Request — Locate all lines with the word "from". Copy them.

Data —
_ _ _ _ _

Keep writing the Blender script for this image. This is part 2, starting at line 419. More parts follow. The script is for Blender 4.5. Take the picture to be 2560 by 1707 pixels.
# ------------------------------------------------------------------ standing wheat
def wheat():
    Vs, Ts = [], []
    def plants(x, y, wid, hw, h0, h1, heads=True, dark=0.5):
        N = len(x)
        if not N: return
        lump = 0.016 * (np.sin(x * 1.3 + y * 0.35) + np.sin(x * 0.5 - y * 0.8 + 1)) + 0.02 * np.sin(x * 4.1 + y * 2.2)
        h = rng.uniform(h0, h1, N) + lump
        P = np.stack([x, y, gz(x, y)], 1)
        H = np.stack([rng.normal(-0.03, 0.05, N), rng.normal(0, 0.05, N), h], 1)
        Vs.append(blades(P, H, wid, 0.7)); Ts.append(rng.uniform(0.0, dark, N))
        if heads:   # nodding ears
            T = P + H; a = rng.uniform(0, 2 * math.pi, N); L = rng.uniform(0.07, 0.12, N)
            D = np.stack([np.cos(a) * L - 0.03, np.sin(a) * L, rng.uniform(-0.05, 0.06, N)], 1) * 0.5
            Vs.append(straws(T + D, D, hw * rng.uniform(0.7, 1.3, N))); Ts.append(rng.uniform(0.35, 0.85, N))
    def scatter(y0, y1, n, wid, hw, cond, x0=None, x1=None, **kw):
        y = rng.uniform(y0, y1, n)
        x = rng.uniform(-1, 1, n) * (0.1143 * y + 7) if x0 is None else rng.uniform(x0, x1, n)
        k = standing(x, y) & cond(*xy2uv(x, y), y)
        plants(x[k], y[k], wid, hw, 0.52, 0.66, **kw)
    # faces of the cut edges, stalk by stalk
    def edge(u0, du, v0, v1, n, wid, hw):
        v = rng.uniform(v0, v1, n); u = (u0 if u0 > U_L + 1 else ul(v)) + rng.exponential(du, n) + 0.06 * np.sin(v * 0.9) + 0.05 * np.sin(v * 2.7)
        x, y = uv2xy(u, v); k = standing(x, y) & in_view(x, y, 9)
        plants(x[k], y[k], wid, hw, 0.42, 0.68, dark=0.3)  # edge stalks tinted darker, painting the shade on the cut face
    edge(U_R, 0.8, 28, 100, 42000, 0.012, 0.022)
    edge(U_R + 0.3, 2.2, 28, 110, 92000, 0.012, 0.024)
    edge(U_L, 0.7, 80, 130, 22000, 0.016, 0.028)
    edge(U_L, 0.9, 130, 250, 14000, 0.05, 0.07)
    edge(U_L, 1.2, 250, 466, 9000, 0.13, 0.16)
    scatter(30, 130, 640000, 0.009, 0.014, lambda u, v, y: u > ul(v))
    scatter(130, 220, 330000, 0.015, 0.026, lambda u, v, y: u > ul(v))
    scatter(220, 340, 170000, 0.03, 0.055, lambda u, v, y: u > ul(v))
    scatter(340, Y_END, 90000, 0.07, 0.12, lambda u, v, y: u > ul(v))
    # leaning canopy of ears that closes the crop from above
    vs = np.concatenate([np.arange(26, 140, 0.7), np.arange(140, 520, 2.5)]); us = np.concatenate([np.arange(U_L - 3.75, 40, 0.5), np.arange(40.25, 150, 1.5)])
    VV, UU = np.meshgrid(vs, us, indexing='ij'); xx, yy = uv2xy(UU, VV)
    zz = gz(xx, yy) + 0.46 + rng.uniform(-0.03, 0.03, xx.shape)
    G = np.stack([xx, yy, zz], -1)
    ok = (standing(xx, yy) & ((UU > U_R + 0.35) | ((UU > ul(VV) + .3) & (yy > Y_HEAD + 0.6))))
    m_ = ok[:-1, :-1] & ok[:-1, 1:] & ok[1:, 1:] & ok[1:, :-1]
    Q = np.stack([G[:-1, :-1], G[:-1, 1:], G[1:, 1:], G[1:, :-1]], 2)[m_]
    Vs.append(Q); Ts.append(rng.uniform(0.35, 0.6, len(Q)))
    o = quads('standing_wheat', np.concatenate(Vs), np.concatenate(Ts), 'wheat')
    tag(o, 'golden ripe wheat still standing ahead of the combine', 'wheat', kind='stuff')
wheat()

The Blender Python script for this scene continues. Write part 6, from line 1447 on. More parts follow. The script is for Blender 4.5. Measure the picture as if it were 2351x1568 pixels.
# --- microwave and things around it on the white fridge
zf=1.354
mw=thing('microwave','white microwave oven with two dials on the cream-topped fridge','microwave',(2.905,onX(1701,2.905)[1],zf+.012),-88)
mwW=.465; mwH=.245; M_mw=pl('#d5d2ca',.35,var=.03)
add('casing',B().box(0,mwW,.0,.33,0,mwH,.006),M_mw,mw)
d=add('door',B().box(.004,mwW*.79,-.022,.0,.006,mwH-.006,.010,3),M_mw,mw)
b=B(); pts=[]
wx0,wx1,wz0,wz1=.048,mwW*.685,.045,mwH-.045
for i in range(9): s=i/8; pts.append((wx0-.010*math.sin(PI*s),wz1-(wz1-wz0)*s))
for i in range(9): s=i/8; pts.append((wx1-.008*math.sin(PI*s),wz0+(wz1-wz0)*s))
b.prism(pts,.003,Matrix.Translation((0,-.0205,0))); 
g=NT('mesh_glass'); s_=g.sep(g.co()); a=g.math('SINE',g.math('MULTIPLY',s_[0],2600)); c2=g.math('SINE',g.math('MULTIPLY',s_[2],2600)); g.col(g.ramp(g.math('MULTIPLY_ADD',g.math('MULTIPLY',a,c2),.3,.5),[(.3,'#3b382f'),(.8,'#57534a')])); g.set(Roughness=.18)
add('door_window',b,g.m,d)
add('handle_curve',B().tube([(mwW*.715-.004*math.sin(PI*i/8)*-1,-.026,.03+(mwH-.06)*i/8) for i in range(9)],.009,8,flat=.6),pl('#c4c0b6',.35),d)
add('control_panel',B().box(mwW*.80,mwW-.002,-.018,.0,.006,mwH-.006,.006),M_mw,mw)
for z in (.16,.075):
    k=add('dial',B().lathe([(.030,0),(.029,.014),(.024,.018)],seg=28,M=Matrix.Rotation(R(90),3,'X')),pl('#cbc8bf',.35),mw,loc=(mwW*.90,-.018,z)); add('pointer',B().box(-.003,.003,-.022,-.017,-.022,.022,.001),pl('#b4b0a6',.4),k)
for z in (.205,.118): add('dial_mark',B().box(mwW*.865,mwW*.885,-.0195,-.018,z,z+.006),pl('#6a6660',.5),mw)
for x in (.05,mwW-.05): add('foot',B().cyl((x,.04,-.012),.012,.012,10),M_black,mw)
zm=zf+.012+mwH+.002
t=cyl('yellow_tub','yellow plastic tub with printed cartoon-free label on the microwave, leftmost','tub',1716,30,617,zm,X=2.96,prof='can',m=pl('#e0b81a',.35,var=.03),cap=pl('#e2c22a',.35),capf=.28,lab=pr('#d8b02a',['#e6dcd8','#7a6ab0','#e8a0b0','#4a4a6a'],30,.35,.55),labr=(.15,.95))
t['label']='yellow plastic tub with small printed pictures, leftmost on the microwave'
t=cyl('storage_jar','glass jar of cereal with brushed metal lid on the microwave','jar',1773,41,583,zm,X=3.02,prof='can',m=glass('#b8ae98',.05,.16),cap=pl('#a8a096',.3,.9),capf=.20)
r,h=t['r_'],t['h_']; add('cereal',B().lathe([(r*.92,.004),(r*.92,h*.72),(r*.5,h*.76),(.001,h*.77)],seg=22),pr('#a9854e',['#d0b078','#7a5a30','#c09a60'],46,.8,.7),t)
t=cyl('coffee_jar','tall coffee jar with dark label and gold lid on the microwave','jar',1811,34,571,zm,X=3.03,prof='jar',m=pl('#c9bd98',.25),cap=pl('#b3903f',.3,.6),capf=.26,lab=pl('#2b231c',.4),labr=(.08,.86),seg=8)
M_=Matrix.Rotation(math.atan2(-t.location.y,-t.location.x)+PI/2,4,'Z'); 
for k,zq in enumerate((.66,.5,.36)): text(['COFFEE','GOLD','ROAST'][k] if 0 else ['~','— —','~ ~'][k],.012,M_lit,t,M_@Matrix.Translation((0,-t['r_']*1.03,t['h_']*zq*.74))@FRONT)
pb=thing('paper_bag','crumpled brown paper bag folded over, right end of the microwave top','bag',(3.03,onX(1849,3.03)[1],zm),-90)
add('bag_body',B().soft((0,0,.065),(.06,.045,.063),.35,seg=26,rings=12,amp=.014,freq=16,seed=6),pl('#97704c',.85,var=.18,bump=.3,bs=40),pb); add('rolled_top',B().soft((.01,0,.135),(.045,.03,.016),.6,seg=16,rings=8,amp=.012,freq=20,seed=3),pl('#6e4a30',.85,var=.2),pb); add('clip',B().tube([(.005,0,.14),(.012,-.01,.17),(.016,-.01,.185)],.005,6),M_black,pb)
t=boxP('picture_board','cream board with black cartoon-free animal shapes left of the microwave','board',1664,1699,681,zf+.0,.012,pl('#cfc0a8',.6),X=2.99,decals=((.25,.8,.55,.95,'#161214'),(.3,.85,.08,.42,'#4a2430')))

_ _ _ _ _

Full output —
    # leaning canopy of ears that closes the crop from above
The Blender Python script for this scene continues. Write part 6, from line 1447 on. More parts follow. The script is for Blender 4.5. Measure the picture as if it were 2351x1568 pixels.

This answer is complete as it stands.